Wellbore irregularities can cause excessive mechanical friction forces while attempting to land casing strings, and unfavorable conditions for primary cementing of casing strings. In an eccentric annulus, the fluid velocity is largest in the wide section of the annulus. The drilling fluid on the narrow side of the annulus may be immobilized due to the lower wall shear stress in this section of the annulus. A direct consequence for the primary cementing operation is the potential for having residual drilling fluid between casing and formation, and thereby failing to achieve zonal isolation and adequate mechanical support for the casing.

Casing strings are usually fitted with centralizers at predetermined intervals in order to achieve a minimum degree of centralization in the wellbore and efficient fluid displacement during primary cementing. Centralizer distribution and design are based on assumptions of regular wellbore geometries and often analytical models for estimating lateral casing string displacement in the well. The latter assumption implies that bending moments are not transmitted across centralizers, and may lead to nonconservative centralizer designs. To investigate the effect of irregularity and casing string stiffness, we consider a stiff string model that approximates the casing string as finite beam elements with bending and axial degrees of freedom at each end, thereby accounting for transmission of both axial and bending stresses between elements. In this work, we evaluate wellbore irregularity by inspecting a six-arm caliper log and estimate the cross-sectional shape of the wellbore by cubic spline interpolation between the arms of the caliper tool.

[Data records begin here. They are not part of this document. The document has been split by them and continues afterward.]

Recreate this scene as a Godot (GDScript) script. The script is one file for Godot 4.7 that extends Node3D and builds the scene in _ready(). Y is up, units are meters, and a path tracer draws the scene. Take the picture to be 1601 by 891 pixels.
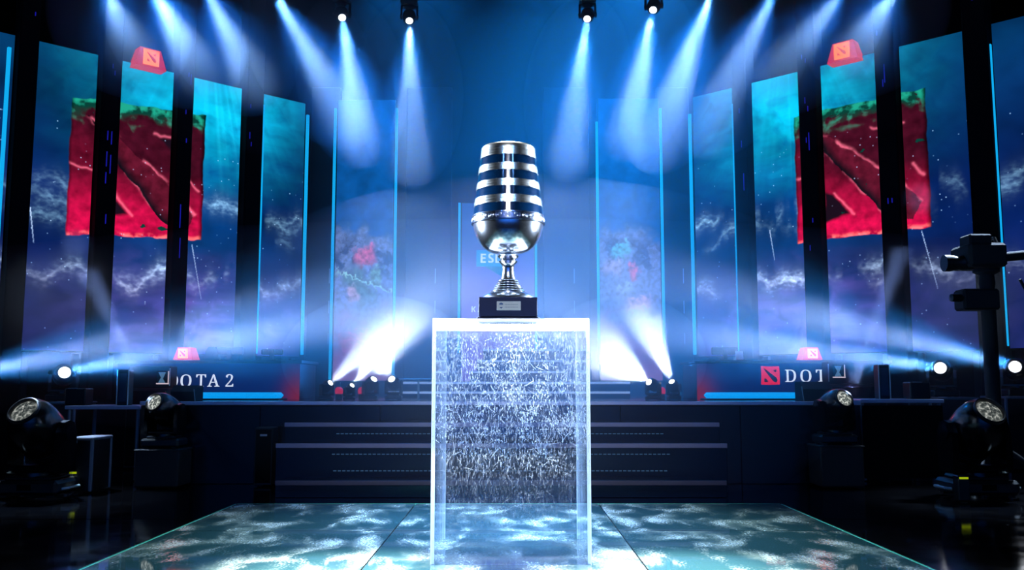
extends Node3D
# An esports stage: a silver trophy on a scratched acrylic case, video walls, haze and moving-head beams.

const F := 1450.0        # focal length in pixels of the 1601 x 891 frame
const EYE := 0.66        # camera height
const PITCH := 6.316     # degrees upwards
var rng := RandomNumberGenerator.new()
var taken := {}
var M := {}

# ---------------------------------------------------------------- naming and tagging
func numbered(called: String) -> String:
	if not taken.has(called):
		taken[called] = 0
		return called
	taken[called] += 1
	return "%s_%03d" % [called, taken[called]]

func tag(o: Node, label := "", category := "", group := "", kind := "") -> Node:
	if label: o.set_meta("label", label)
	if category: o.set_meta("category", category)
	if group: o.set_meta("group", group)
	if kind: o.set_meta("kind", kind)
	return o

func thing(called: String, label: String, category: String, where := Vector3.ZERO, group := "") -> Node3D:
	var o := Node3D.new()
	o.name = numbered(called)
	add_child(o)
	o.position = where
	tag(o, label, category, group)
	return o

func part(called: String, mesh: Mesh, m: Material, parent: Node = self, xf := Transform3D()) -> MeshInstance3D:
	var o := MeshInstance3D.new()
	o.name = numbered(called) if parent == self else called
	o.mesh = mesh
	if m: o.material_override = m
	parent.add_child(o, true)
	o.transform = xf
	o.cast_shadow = GeometryInstance3D.SHADOW_CASTING_SETTING_ON
	return o

func struct(called: String, mesh: Mesh, m: Material, xf := Transform3D()) -> MeshInstance3D:
	var o := part(called, mesh, m, self, xf)
	o.set_meta("kind", "structure")
	return o

func T(p: Vector3, b := Basis()) -> Transform3D:
	return Transform3D(b, p)

func along(d: Vector3) -> Basis:      # a basis whose y axis points along d
	var y := d.normalized()
	var x := y.cross(Vector3.BACK)
	if x.length() < 0.05: x = y.cross(Vector3.RIGHT)
	x = x.normalized()
	return Basis(x, y, x.cross(y).normalized())

# a point of the place, worked out from where it stands in the photograph and how far off it is
func at(px: float, py: float, depth: float) -> Vector3:
	var th := deg_to_rad(PITCH)
	var cx := (px - 800.5) / F
	var cy := (445.5 - py) / F
	var t := depth / (cos(th) - cy * sin(th))
	return Vector3(cx * t, EYE + t * (cy * cos(th) + sin(th)), -depth)

# ---------------------------------------------------------------- shapes
func tri(st: SurfaceTool, a: Vector3, b: Vector3, c: Vector3, n: Vector3) -> void:
	# clockwise seen from the side that n points to
	if (b - a).cross(c - a).dot(n) > 0.0:
		var k := b
		b = c
		c = k
	for v in [a, b, c]:
		st.set_normal(n)
		st.set_uv(Vector2.ZERO)
		st.add_vertex(v)

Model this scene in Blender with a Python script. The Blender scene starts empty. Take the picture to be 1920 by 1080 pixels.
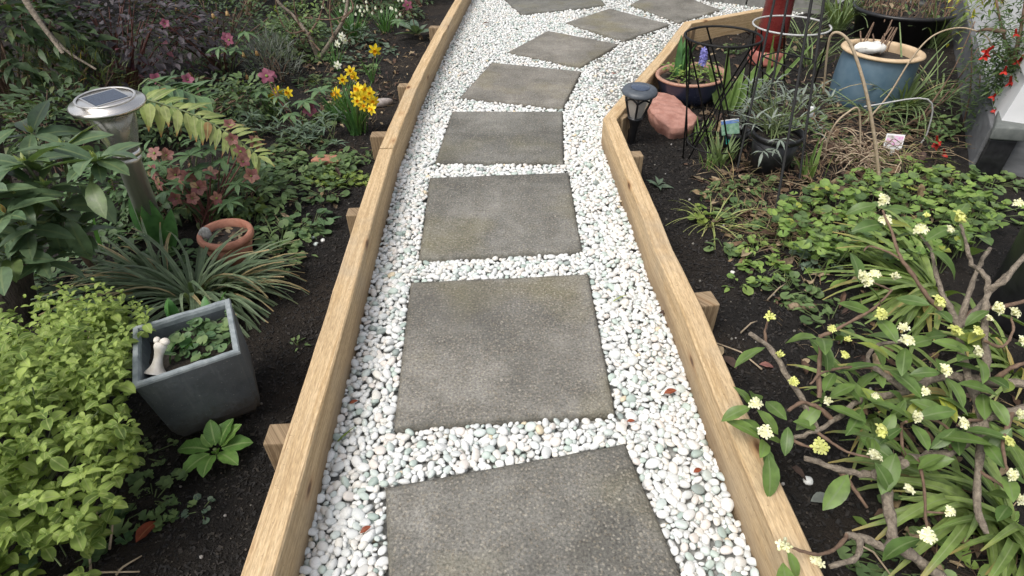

Analyses of the caliper logs indicate that long, continuous strecthes conform to the nominal wellbore size, and that local hole enlargements may be significant. Irregularities are found to be largely symmetric about the wellbore axis, although some examples exhibit elliptic or oval shapes that may conform with local in-situ stress directions. We detail the stiff string model assumptions and implementation for evaluating casing centralization, and demonstrate the approach on model irregularities and on selected caliper log sections. Calculations suggest that bow spring centralizers result in better casing centralization in vertical parts of the wellbore, while large bow spring compression favour rigid centralizers in more inclined parts of the well. Axial compression close to the bottom of the wellbore section leads to a geometric softening effect of the casing, which affects transverse displacement and centralization between centralizers. Higher in the well where the casing is in tension, a geometric stiffening effect reduces transverse displacement. In proximity of washed out and irregular sections, centralization is affected both by placement of the centralizers and a reduction in the restoring capability of bow spring centralizers.